◆ YOUR OBJECTIVE
Write out the whole listing exactly as it stands.

--*--

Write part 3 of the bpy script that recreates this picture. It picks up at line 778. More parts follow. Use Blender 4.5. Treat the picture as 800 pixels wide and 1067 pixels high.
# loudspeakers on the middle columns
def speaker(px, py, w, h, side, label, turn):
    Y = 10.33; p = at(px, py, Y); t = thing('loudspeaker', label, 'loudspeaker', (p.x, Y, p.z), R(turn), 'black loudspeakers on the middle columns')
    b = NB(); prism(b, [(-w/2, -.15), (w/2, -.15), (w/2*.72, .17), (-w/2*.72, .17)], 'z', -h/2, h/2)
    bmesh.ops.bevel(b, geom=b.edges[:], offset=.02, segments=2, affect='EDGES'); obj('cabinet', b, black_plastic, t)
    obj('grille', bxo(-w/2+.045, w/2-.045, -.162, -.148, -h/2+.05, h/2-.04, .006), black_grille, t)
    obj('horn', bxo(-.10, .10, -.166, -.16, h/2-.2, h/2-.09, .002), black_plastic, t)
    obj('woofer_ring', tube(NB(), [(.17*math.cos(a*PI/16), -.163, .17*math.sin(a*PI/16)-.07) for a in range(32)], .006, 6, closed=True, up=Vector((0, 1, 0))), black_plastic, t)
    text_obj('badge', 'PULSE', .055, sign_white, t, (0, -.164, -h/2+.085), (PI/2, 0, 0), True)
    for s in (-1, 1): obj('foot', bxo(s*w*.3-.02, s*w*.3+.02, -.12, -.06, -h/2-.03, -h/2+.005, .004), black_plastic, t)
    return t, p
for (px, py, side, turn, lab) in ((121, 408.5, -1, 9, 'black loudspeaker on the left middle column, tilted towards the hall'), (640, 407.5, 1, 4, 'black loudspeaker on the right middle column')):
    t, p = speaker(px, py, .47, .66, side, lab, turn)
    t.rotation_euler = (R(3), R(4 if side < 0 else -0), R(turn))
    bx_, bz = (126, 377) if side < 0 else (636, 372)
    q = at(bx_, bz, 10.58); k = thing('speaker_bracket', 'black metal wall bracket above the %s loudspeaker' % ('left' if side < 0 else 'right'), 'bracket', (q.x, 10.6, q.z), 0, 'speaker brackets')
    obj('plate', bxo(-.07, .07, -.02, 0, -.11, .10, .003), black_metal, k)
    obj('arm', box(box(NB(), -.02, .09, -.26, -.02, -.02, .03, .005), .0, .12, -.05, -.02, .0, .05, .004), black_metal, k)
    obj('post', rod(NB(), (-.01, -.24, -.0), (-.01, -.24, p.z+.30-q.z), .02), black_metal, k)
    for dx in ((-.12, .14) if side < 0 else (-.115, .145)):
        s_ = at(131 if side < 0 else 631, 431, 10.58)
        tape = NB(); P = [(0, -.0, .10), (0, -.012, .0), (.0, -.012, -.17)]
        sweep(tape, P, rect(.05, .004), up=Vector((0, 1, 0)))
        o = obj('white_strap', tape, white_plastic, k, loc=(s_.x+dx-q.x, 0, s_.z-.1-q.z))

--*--

◆ WRITTEN REPLY
Write part 3 of the bpy script that recreates this picture. It picks up at line 778. More parts follow. Use Blender 4.5. Treat the picture as 800 pixels wide and 1067 pixels high.
# loudspeakers on the middle columns
def speaker(px, py, w, h, side, label, turn):
    Y = 10.33; p = at(px, py, Y); t = thing('loudspeaker', label, 'loudspeaker', (p.x, Y, p.z), R(turn), 'black loudspeakers on the middle columns')
    b = NB(); prism(b, [(-w/2, -.15), (w/2, -.15), (w/2*.72, .17), (-w/2*.72, .17)], 'z', -h/2, h/2)
    bmesh.ops.bevel(b, geom=b.edges[:], offset=.02, segments=2, affect='EDGES'); obj('cabinet', b, black_plastic, t)
    obj('grille', bxo(-w/2+.045, w/2-.045, -.162, -.148, -h/2+.05, h/2-.04, .006), black_grille, t)
    obj('horn', bxo(-.10, .10, -.166, -.16, h/2-.2, h/2-.09, .002), black_plastic, t)
    obj('woofer_ring', tube(NB(), [(.17*math.cos(a*PI/16), -.163, .17*math.sin(a*PI/16)-.07) for a in range(32)], .006, 6, closed=True, up=Vector((0, 1, 0))), black_plastic, t)
    text_obj('badge', 'PULSE', .055, sign_white, t, (0, -.164, -h/2+.085), (PI/2, 0, 0), True)
    for s in (-1, 1): obj('foot', bxo(s*w*.3-.02, s*w*.3+.02, -.12, -.06, -h/2-.03, -h/2+.005, .004), black_plastic, t)
    return t, p
for (px, py, side, turn, lab) in ((121, 408.5, -1, 9, 'black loudspeaker on the left middle column, tilted towards the hall'), (640, 407.5, 1, 4, 'black loudspeaker on the right middle column')):
    t, p = speaker(px, py, .47, .66, side, lab, turn)
    t.rotation_euler = (R(3), R(4 if side < 0 else -0), R(turn))
    bx_, bz = (126, 377) if side < 0 else (636, 372)
    q = at(bx_, bz, 10.58); k = thing('speaker_bracket', 'black metal wall bracket above the %s loudspeaker' % ('left' if side < 0 else 'right'), 'bracket', (q.x, 10.6, q.z), 0, 'speaker brackets')
    obj('plate', bxo(-.07, .07, -.02, 0, -.11, .10, .003), black_metal, k)
    obj('arm', box(box(NB(), -.02, .09, -.26, -.02, -.02, .03, .005), .0, .12, -.05, -.02, .0, .05, .004), black_metal, k)
    obj('post', rod(NB(), (-.01, -.24, -.0), (-.01, -.24, p.z+.30-q.z), .02), black_metal, k)
    for dx in ((-.12, .14) if side < 0 else (-.115, .145)):
        s_ = at(131 if side < 0 else 631, 431, 10.58)
        tape = NB(); P = [(0, -.0, .10), (0, -.012, .0), (.0, -.012, -.17)]
        sweep(tape, P, rect(.05, .004), up=Vector((0, 1, 0)))
        o = obj('white_strap', tape, white_plastic, k, loc=(s_.x+dx-q.x, 0, s_.z-.1-q.z))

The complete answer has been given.